• _Written request_: Reproduce all the entries exactly.

--- START Data for this exercise ---

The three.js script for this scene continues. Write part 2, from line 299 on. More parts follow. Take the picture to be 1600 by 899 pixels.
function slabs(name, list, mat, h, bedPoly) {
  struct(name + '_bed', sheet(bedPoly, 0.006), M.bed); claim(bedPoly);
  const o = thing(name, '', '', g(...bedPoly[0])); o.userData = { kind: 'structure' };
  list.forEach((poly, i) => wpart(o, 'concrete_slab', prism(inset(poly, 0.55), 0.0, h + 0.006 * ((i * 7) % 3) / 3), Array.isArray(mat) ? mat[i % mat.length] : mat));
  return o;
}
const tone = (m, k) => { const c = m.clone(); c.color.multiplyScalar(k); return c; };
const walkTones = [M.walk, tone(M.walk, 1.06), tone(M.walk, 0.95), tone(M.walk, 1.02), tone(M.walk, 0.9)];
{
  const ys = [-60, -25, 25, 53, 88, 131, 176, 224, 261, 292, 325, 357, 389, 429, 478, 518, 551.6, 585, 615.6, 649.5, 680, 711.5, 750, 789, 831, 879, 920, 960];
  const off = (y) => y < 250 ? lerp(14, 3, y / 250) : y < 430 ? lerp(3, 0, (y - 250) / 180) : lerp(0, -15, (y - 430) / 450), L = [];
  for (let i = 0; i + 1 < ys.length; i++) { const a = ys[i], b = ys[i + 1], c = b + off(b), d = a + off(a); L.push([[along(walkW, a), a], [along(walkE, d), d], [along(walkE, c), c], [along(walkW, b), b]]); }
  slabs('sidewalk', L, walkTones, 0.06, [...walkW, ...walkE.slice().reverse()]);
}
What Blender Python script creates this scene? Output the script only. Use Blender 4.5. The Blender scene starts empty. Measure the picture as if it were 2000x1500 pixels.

--- END Data for this exercise ---

• _Exercise answer_:
The three.js script for this scene continues. Write part 2, from line 299 on. More parts follow. Take the picture to be 1600 by 899 pixels.
function slabs(name, list, mat, h, bedPoly) {
  struct(name + '_bed', sheet(bedPoly, 0.006), M.bed); claim(bedPoly);
  const o = thing(name, '', '', g(...bedPoly[0])); o.userData = { kind: 'structure' };
  list.forEach((poly, i) => wpart(o, 'concrete_slab', prism(inset(poly, 0.55), 0.0, h + 0.006 * ((i * 7) % 3) / 3), Array.isArray(mat) ? mat[i % mat.length] : mat));
  return o;
}
const tone = (m, k) => { const c = m.clone(); c.color.multiplyScalar(k); return c; };
const walkTones = [M.walk, tone(M.walk, 1.06), tone(M.walk, 0.95), tone(M.walk, 1.02), tone(M.walk, 0.9)];
{
  const ys = [-60, -25, 25, 53, 88, 131, 176, 224, 261, 292, 325, 357, 389, 429, 478, 518, 551.6, 585, 615.6, 649.5, 680, 711.5, 750, 789, 831, 879, 920, 960];
  const off = (y) => y < 250 ? lerp(14, 3, y / 250) : y < 430 ? lerp(3, 0, (y - 250) / 180) : lerp(0, -15, (y - 430) / 450), L = [];
  for (let i = 0; i + 1 < ys.length; i++) { const a = ys[i], b = ys[i + 1], c = b + off(b), d = a + off(a); L.push([[along(walkW, a), a], [along(walkE, d), d], [along(walkE, c), c], [along(walkW, b), b]]); }
  slabs('sidewalk', L, walkTones, 0.06, [...walkW, ...walkE.slice().reverse()]);
}
What Blender Python script creates this scene? Output the script only. Use Blender 4.5. The Blender scene starts empty. Measure the picture as if it were 2000x1500 pixels.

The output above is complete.